An additional benefit is that as Metop-B is only 48 minutes behind Metop-A on its orbit, this means that overlapping imagery for AMVs is available more quickly than having to wait for a single Metop satellite to complete a full orbit (102 minutes).

GOME-2 – more detailed data

Having two Metop satellites in orbit also creates an opportunity to collect more detailed data from the onboard GOME-2 (Global Ozone Monitoring Experiment) instrument.

Since 15 July 2013, GOME-2 on Metop-A has been operating in a “reduced swath” mode of 960 km resulting in a ground pixel size of 40 x 40 km, half that of the GOME-2 instrument on Metop-B which still operates in “normal” mode, with a swath width of 1920 km and a ground pixel size of 40 x 80 km resolution.

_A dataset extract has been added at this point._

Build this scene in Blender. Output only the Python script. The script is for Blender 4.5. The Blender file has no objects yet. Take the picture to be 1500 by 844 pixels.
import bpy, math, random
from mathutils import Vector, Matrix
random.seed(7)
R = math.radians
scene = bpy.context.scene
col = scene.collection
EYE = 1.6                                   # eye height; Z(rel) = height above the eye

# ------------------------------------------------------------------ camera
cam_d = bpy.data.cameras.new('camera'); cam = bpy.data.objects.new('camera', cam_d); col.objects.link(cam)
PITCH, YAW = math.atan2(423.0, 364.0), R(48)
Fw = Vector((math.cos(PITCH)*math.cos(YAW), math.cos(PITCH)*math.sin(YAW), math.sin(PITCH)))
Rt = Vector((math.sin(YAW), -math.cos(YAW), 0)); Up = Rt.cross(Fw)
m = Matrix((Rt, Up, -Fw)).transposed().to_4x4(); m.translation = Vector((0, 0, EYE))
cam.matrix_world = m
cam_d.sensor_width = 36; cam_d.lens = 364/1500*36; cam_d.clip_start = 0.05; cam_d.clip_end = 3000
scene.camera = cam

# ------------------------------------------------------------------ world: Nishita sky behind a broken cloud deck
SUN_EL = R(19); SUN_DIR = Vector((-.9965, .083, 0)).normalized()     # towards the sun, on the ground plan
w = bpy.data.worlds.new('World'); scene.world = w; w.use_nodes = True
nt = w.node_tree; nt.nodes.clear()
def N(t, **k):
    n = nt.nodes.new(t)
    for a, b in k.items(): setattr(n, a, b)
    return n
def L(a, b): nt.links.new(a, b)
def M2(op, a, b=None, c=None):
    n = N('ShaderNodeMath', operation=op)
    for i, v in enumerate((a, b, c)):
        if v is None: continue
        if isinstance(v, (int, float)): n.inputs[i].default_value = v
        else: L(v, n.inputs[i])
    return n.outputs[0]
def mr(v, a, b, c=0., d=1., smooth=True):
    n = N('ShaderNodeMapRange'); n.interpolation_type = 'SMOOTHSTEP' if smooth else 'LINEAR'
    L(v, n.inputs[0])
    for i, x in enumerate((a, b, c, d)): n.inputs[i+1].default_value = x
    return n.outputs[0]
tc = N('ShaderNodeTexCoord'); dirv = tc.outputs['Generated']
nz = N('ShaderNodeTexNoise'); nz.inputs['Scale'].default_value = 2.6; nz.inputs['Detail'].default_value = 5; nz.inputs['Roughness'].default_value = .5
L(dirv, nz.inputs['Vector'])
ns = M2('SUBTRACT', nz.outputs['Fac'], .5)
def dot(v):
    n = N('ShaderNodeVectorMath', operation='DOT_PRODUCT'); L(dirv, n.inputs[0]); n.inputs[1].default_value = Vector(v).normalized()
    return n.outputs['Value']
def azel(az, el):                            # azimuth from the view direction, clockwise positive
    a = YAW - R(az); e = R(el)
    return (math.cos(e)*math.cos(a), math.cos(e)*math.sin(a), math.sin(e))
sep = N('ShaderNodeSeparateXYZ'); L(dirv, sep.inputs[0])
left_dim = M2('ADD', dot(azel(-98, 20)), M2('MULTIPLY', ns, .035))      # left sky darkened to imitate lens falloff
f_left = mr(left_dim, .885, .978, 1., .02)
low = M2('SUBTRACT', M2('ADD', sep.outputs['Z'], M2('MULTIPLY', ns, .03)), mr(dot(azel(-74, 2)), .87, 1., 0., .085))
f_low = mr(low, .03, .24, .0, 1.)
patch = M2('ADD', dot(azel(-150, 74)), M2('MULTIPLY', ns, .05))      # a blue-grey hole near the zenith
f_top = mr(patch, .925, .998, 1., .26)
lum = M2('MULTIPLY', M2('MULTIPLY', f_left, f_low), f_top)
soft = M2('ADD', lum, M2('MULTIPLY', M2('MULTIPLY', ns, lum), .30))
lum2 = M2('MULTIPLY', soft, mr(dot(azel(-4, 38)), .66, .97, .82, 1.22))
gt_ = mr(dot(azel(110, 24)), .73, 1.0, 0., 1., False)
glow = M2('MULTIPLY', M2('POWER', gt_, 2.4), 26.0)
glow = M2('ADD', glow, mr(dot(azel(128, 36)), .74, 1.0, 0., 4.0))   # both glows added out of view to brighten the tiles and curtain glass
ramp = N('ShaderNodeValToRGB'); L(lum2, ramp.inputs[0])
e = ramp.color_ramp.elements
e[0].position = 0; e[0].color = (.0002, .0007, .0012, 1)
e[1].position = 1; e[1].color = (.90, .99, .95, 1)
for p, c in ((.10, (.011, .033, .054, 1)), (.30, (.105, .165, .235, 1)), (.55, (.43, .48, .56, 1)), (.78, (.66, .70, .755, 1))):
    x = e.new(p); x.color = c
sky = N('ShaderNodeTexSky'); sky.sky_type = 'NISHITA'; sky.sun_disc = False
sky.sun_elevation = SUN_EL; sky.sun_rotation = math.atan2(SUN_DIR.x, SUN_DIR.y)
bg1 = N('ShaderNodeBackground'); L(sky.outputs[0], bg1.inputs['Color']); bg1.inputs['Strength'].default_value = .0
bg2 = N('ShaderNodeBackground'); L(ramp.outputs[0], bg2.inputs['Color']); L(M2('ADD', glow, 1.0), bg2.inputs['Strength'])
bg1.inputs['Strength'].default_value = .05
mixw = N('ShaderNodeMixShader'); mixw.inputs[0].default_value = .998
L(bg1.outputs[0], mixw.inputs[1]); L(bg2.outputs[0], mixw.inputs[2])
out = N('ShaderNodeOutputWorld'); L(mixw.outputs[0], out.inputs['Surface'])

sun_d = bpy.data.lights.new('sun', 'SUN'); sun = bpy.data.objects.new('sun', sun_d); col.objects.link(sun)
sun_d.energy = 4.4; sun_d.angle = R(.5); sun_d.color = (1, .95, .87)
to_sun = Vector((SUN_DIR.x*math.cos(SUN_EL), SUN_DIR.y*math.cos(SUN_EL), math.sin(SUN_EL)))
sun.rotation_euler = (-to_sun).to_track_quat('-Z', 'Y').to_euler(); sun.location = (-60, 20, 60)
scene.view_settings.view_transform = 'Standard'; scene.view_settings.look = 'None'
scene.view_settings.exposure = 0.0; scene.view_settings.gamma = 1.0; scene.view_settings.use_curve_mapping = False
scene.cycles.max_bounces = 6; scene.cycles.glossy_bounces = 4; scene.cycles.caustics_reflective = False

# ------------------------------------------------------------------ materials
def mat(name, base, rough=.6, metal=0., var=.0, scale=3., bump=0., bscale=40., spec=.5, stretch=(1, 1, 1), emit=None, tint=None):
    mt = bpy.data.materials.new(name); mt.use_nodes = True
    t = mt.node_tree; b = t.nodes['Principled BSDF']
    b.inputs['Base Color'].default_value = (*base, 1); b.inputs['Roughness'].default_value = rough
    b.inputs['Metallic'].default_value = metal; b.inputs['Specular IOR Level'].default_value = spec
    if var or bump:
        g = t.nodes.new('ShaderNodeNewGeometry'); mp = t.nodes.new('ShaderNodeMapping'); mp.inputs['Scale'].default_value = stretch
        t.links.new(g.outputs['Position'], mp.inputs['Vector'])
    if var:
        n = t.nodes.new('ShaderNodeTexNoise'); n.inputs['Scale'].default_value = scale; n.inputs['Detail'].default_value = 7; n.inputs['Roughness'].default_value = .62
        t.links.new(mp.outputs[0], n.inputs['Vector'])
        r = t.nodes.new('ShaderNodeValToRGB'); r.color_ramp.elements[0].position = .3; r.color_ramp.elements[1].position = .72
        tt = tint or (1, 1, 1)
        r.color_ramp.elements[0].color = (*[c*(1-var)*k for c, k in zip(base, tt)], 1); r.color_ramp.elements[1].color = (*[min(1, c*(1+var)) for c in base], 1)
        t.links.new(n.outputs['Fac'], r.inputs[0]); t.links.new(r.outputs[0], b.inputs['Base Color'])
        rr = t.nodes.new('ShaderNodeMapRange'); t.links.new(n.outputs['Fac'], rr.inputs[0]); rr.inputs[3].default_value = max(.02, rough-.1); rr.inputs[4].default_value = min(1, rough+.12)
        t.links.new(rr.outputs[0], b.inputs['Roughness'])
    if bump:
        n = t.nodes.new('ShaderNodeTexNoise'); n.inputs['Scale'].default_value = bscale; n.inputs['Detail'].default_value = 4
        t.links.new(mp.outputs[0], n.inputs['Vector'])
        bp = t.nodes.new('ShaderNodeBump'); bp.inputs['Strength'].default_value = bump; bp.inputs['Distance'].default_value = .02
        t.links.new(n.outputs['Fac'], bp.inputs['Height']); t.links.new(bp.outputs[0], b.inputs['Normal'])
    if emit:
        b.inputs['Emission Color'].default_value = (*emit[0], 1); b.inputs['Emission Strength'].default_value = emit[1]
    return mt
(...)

Rose Munro, EUMETSAT’s Atmospheric Composition Manager said, “This operational configuration has several benefits. The provision of data from two GOME-2 instruments ensures full daily coverage, without the gaps in equatorial regions which occur with only one instrument in operation.

At the same time the smaller ground pixels from GOME-2 on Metop-A, with more cloud-free scenes and improved resolution, are better adapted for monitoring atmospheric composition in the troposphere.”

  • Ozone from Metop-A operating in reduced swath mode
  • Ozone from Metop-B in wide swath mode
  • Ozone from Metop-A and B combined

Into the future

The third in the Metop series, Metop-C is scheduled for launch in 2018 and it will then take over from Metop-B to ensure continuous coverage from the polar orbit beyond 2020.